Und selbst, wenn dies alles nicht zuträfe, würden noch die Verse 5 und 6 maßlos stören, weil die eine klassisch schiefe Metapher darstellen, denn die offenbar gemeinte verblassende Photographie wird ja wohl nicht nur Schultern gezeigt haben, sondern wenigstens auch Hals und Kopf der Frauen. Und daß deren Schultern nicht mehr und nicht weniger als »rund« sind, ist ältestes, übelstes Klischee.
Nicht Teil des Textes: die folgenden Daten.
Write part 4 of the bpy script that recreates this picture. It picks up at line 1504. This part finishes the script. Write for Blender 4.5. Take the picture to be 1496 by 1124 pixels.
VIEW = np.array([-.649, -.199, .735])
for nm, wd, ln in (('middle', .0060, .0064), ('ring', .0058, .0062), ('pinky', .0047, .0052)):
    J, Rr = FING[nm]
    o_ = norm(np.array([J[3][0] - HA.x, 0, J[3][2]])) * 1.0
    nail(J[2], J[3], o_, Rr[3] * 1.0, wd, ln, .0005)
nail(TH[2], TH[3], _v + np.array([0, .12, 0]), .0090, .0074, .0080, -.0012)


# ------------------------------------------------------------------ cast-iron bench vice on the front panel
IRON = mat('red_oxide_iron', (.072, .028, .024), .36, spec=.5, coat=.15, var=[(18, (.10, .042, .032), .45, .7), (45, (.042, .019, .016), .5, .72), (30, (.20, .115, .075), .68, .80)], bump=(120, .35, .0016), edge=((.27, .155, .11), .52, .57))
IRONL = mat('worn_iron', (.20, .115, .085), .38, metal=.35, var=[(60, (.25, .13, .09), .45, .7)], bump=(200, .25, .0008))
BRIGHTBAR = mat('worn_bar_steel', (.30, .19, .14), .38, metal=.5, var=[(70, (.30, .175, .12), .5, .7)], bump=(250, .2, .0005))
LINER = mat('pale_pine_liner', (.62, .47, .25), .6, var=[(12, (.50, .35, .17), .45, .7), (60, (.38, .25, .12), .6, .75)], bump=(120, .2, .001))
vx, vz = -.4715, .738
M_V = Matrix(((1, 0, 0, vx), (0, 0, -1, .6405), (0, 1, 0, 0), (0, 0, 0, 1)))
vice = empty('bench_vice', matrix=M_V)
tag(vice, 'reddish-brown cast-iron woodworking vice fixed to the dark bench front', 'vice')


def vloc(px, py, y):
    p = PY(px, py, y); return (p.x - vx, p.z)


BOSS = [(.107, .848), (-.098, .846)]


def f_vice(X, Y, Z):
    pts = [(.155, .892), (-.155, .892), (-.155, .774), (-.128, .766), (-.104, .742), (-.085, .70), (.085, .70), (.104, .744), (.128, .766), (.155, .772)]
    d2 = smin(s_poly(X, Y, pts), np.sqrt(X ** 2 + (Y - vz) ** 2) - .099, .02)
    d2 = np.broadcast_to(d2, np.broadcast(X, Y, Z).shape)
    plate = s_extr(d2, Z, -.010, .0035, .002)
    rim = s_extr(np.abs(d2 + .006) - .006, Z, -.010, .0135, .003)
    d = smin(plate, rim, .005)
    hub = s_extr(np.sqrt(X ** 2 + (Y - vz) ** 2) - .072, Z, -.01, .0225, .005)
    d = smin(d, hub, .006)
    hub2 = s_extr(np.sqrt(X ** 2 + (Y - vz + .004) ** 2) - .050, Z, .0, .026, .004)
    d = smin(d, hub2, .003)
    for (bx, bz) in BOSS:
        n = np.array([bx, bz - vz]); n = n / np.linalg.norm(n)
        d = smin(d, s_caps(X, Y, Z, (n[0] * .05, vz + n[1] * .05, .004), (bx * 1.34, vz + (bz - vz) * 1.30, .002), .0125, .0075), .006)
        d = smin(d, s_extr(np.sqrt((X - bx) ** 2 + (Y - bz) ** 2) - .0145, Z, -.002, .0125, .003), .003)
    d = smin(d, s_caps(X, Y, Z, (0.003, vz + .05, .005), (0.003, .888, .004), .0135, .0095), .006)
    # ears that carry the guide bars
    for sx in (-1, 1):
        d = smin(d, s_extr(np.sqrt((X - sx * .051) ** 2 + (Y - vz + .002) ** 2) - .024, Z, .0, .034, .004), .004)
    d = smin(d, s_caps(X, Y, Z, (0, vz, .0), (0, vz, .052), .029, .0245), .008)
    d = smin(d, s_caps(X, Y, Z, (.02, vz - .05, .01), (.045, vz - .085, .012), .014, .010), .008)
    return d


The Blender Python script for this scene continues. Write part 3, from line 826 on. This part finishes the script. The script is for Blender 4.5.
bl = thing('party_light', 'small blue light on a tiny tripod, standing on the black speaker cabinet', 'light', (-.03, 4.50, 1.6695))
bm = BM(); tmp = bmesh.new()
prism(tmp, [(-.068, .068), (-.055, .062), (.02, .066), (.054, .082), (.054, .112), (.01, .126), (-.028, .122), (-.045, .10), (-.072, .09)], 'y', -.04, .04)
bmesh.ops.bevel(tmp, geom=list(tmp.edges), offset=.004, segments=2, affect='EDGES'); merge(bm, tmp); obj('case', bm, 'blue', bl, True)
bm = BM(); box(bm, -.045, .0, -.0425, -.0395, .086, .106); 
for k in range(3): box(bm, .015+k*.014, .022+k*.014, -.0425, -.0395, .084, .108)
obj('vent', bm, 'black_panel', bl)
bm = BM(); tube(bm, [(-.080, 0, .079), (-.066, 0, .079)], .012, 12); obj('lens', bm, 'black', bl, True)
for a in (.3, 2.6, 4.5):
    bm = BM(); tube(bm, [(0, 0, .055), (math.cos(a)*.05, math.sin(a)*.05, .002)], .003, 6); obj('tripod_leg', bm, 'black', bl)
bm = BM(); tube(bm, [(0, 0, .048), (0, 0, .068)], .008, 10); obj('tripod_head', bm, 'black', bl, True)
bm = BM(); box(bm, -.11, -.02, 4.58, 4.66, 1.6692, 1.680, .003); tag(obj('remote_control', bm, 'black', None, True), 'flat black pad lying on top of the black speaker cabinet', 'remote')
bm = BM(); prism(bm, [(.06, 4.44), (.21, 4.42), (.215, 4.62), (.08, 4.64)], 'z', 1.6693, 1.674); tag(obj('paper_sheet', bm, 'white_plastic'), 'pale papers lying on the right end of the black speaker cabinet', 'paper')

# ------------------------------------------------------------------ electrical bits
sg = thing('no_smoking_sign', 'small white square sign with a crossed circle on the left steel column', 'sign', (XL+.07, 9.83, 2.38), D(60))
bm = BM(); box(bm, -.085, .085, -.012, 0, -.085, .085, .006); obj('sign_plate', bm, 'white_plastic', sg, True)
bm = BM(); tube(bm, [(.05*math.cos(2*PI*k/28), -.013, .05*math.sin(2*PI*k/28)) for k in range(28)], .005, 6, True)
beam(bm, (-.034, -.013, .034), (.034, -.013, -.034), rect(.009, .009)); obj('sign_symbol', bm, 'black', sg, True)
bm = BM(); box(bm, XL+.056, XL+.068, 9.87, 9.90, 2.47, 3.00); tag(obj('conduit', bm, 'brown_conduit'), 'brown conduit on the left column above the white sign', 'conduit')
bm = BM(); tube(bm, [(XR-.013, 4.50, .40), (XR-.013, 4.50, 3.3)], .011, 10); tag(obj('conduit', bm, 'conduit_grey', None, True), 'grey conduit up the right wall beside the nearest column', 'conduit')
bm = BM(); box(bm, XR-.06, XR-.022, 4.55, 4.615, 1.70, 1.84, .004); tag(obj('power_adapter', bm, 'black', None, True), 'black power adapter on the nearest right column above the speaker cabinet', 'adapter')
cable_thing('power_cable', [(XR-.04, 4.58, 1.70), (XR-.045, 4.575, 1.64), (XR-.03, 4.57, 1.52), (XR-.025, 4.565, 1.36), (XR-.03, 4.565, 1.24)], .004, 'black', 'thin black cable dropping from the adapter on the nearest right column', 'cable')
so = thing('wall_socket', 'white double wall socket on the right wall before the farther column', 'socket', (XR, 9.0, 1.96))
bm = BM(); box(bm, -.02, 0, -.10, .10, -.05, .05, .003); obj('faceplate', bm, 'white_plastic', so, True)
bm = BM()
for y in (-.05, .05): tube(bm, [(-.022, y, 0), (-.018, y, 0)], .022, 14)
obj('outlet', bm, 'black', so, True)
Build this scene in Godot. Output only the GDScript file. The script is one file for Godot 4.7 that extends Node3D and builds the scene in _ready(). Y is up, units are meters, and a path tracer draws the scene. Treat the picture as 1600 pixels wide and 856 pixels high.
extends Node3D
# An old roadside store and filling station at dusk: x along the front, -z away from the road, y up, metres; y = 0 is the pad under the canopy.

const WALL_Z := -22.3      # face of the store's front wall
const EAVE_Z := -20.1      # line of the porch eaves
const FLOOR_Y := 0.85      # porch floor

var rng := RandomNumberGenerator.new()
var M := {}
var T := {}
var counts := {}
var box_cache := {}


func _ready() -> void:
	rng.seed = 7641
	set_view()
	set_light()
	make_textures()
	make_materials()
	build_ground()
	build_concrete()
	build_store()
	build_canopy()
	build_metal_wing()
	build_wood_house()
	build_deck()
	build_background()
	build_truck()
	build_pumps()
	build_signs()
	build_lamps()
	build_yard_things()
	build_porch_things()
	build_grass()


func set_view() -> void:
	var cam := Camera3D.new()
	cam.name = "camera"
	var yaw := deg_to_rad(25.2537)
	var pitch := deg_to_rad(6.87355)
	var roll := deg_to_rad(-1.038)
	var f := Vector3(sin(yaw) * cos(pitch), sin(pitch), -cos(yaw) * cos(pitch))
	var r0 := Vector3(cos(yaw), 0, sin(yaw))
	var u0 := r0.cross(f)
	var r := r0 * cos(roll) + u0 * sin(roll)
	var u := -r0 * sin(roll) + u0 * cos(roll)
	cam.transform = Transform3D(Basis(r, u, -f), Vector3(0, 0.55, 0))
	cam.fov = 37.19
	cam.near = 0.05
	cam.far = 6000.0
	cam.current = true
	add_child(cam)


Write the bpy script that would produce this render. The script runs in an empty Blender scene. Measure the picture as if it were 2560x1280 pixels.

Der fleißige Autor der »Nachtwachen« ist der poetische Rembrandt unserer Tage. Bei seinen Anblick erbleichen lyrische Epheben; hartgesottene Germanisten putzen ihm die Stiefel; Feuilletonisten feiern ihn als Vaterfigur. Am 11. März 1985 wurde er 70. Oh Du! Mögest Du in Frieden 100 werden und Deinen wohlverdienten Ruhestand genießen! Oh Karl!! Oh Krolow!!!

*) In: »und sehe die Dinge durch meine Sätze« - Edition Literateam Bd. I, Lyrik, Hrsg. Literateam, Lempp Verlag, Karl Ferdinand Lempp, Schwäbisch Gmünd 1983, S. 50.